Redrawing of districts
Another reason the lawmakers have a long shelf life is “gerrymandering,” the partisan practice of manipulating congressional districts for political gain after each national Census every 10 years.
In most American states, the redistricting process is controlled by state legislators who pack their opponents’ supporters into as few districts as possible while spreading their own loyalists across a larger number of districts.
Because of gerrymandering, the last round of which followed the 2010 Census, a majority of congressional districts are now controlled by one party or the other, making entry into a race by challengers practically impossible.
“Unfortunately, in the United States there are very few swing districts in the U.S. House of Representatives,” said Dan Vicuna, a redistricting expert at Common Cause, a political advocacy organization. “And that makes it more difficult for challengers to gain access to funds, to really put up a fight, to make an election competitive.”
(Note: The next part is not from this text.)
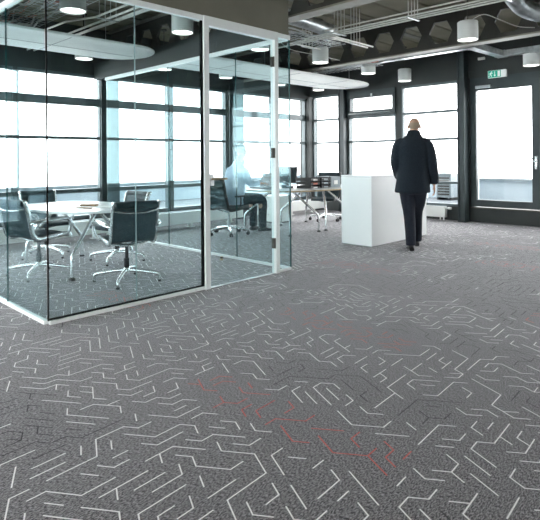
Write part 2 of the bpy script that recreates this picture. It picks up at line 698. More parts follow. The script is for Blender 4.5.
# tilting top light in its heavy frame
wn[0] += 1
tl = thing('window_%d' % wn[0], (0, 0, 0), kind='structure')
mb = MB()
mb.box(9.99, 6.10, 2.19, 10.12, 7.36, 2.31)
mb.box(9.99, 6.10, 2.60, 10.12, 7.36, 2.76)
mb.box(9.99, 6.10, 2.31, 10.12, 6.17, 2.60)
mb.box(9.99, 7.27, 2.31, 10.12, 7.36, 2.60)
mb.build('window_frame', M['frame'], tl)
mb = MB()
mb.box(10.05, 6.17, 2.31, 10.058, 7.27, 2.60)
mb.build('pane', M['pane'], tl)
mb = MB()
mb.box(9.965, 6.66, 2.615, 9.99, 6.70, 2.68, .004)
mb.build('window_catch', M['brushed'], tl)
mb = MB()
mb.tube([(9.97, 6.2, 2.25), (9.97, 7.3, 2.25)], .012, 8)
mb.build('window_rod', M['brushed'], tl)

DOOR0, DOOR1 = 3.14, 4.46
par = [(10.03, y1, 0.0, 10.20, y0, 2.76) for y0, y1 in ((4.70, 4.46), (7.60, 7.36))]
wallbox('wall_right', [(10.03, YMIN - .3, 2.76, 10.25, 8.53, CEIL + .06),
                       (10.03, YMIN - .3, 0, 10.20, 3.14, 0.27), (10.03, 4.46, 0, 10.20, 8.42, 0.27),
                       (10.03, 5.96, 0.27, 10.16, 6.10, 2.76), (10.00, 7.36, 0.27, 10.2, 7.58, 2.76),
                       (10.00, 4.46, 0.27, 10.2, 4.655, 2.76),
                       (10.03, 3.02, 0.27, 10.2, 3.14, 2.76), (10.03, 1.68, .27, 10.16, 1.75, 2.76), (10.03, .28, .27, 10.16, .35, 2.76),
                       (10.03, -1.12, .27, 10.16, -1.05, 2.76), (10.03, -2.52, .27, 10.16, -2.45, 2.76)], M['frame_olive'])
# columns
for k, (x0, y0, x1, y1) in enumerate(((9.80, 4.48, 9.998, 4.62), (9.88, 7.38, 9.998, 7.54))):
    mb = MB()
    mb.box(x0, y0, 0, x1, y0 + .018, 2.9 if k else CEIL)
    mb.box(x0, y1 - .018, 0, x1, y1, 2.9 if k else CEIL)
    mb.box(x0 + .02, y0 + .018, 0, x1, y1 - .018, 2.9 if k else CEIL)
    struct('wall_column', mb, M['frame'])
for xc in (1.67, 4.53, 7.42):
    mb = MB()
    mb.box(xc - .11, 8.20, 0, xc + .11, 8.22, 2.9)
    mb.box(xc - .11, 8.40, 0, xc + .11, 8.42, 2.9)
    mb.box(xc - .012, 8.22, 0, xc + .012, 8.40, 2.9)
    struct('wall_column', mb, M['frame'])

# unseen walls behind the camera; front one made solid to darken the near floor
wallbox('wall_front', [(XMIN - .3, YMIN - .2, 0, XMAX + .2, YMIN, CEIL + .06)], M['bulkhead'])
for y0 in range(6):
    a = YMIN + .1 + y0 * 2.0
    window('x', XMIN, a, a + 1.94, [(0.32, 0.70), (0.77, 1.595), (1.645, 2.71)], out=-1)
wallbox('wall_left', [(XMIN - .2, YMIN, 2.76, XMIN, YMAX, CEIL + .06), (XMIN - .2, YMIN, 0, XMIN, YMAX, .27)]
        + [(XMIN - .1, YMIN + .04 + k * 2.0, .27, XMIN, YMIN + .10 + k * 2.0, 2.76) for k in range(7)], M['frame_olive'])

# ------------------------------------------------------------------ terrace door
door = thing('door_1', (10.03, 3.8, 0), kind='structure')
mb = MB()
mb.box(0.0, DOOR0 - 3.8, .29, .12, DOOR0 + .06 - 3.8, 2.76)
mb.box(0.0, DOOR1 - .06 - 3.8, .29, .12, DOOR1 - 3.8, 2.76)
mb.box(0.0, DOOR0 + .06 - 3.8, 2.64, .12, DOOR1 - .06 - 3.8, 2.76)
mb.build('door_frame', M['frame'], door)
mb = MB()
mb.box(-.012, DOOR0 - 3.8, 0, .14, DOOR1 - 3.8, .262)
mb.build('door_plinth', M['frame_olive'], door)
mb = MB()
mb.box(-.03, DOOR0 - 3.8, .262, .14, DOOR1 - 3.8, .285, .004)
mb.build('threshold', M['hinge'], door)
leaf = MB()
l0, l1 = DOOR0 + .06 - 3.8, DOOR1 - .06 - 3.8
leaf.box(-.02, l0 + .005, .30, .05, l0 + .13, 2.639)
leaf.box(-.02, l1 - .06, .30, .05, l1 - .005, 2.639)
leaf.box(-.02, l0 + .13, .30, .05, l1 - .06, .43)
leaf.box(-.02, l0 + .13, 2.51, .05, l1 - .06, 2.639)
lf = leaf.build('door_leaf', M['frame'], door)
mb = MB()
mb.box(.012, l0 + .13, .43, .02, l1 - .06, 2.51)
mb.build('pane', M['pane'], lf)
mb = MB()
mb.box(-.026, l0 + .045, 1.02, -.02, l0 + .085, 1.25, .002)
mb.tube([(-.02, l0 + .065, 1.16), (-.07, l0 + .065, 1.16), (-.07, l0 + .10, 1.16), (-.07, l0 + .19, 1.16)], .010, 8)
mb.build('door_handle', M['chrome'], lf, smooth=True)
mb = MB()
mb.box(-.075, 4.05 - 3.8, 2.545, -.02, 4.33 - 3.8, 2.60, .006)
mb.build('door_closer', M['brushed'], door)

# exit sign
sg = thing('exit_sign', (9.96, 3.91, 2.715), label='green and white emergency exit sign above the terrace door', cat='exit sign')
mb = MB()
mb.box(-.03, -.165, 0, .03, .165, .135, .006)
mb.build('sign_box', M['sign_white'], sg)
mb = MB()
mb.box(-.0335, -.075, .006, -.0302, .155, .129)
mb.build('sign_panel', M['green'], sg)
# matrix: local x -> -y(world) to the viewer's right, local y -> up, extruded towards the viewer
FM = Matrix(((0, 0, -1, -.0336), (-1, 0, 0, 0), (0, 1, 0, 0), (0, 0, 0, 1)))
mb = MB()
# running man, at the viewer's left
mx0 = -.105
circ = [(mx0 + .012 + .011 * math.cos(t * PI / 5), .108 + .011 * math.sin(t * PI / 5)) for t in range(10)]
mb.prism_m(circ, .0015, FM)


def stroke(m, pts, w, mtx):
    for (x0, y0), (x1, y1) in zip(pts, pts[1:]):
        d = Vector((x1 - x0, y1 - y0))
        nn = Vector((-d.y, d.x)).normalized() * w / 2
        m.prism_m([(x0 + nn.x, y0 + nn.y), (x0 - nn.x, y0 - nn.y), (x1 - nn.x, y1 - nn.y), (x1 + nn.x, y1 + nn.y)], .0015, mtx)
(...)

A Common Cause study released at the end of October ((October 26)) found that because of gerrymandering, about 33 million people in 47 districts will see only one major-party congressional candidate on the ballot on November 8.
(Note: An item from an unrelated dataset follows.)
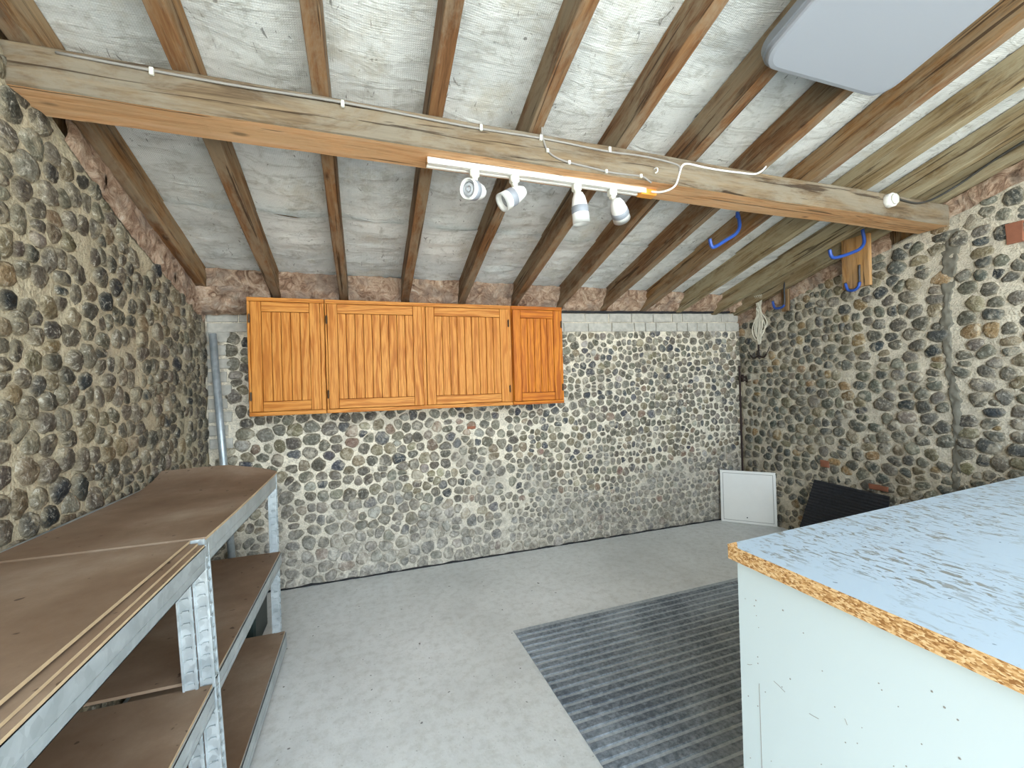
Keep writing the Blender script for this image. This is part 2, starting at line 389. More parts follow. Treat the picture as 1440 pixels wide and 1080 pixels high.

“Voters are being denied choices, a real choice between two major-party candidates when self-interested legislators draw districts,” Vacuna said. In many districts, “the campaign was over” even before the primary election.
There is also what Christopher Deering of George Washington University calls “natural gerrymandering,” the tendency by some American voters to relocate to districts already populated by like-minded partisans, as in Republicans moving to GOP-leaning rural areas.
The “malapportionment of voters” through gerrymandering makes “a district particularly difficult to win whether you’re a high-quality, high-name recognition candidate or not," says Deering, a political science professor who is an expert on American political institutions.
Power of incumbency
“To some degree, these are hard to separate,” Deering said.
Members of Congress are more likely to appear on television news than their lesser-known challengers to be invited to "policy- or party-neutral" events, he added.
Money is key to winning increasingly expensive elections and incumbents have a distinct fundraising advantage over challengers. Though they do sometimes bet on open races with promising candidates, special interest groups and other donors are far more likely to give money to incumbents than to challengers.
That is because special interest groups favor predictability and incumbents represent certainly, Novak explained. With challengers, "you don’t know what you’re going to get,” he added.
With no limits on campaign spending, the financial advantage allows incumbents to far outspend challengers during re-election campaigns, often by a margin of at least 3-to-1.
In the 2014 elections, for example, the average incumbent senator facing a challenger spent nearly $12.5 million compared with more than $4.5 million spent by an opponent. In the House, the average incumbent outspent a challenger nearly $1.5 million to about $350,000, according to the Center for Responsive Politics.
Calls for reform
The institutionalized barriers to competitive elections have led to calls over the years for electoral and campaign finance reforms.
In the 1980s and early 1990s, there was a push for term limits – mostly by Republicans -- but the effort was abandoned when Republicans regained control of Congress and both parties opposed the idea, Deering said.
In more recent years, attention has turned to campaign finance reform and other efforts such as establishing shorter, less expensive campaigns and allowing independent citizen commissions to redraw electoral districts. But few of these efforts have gotten much traction.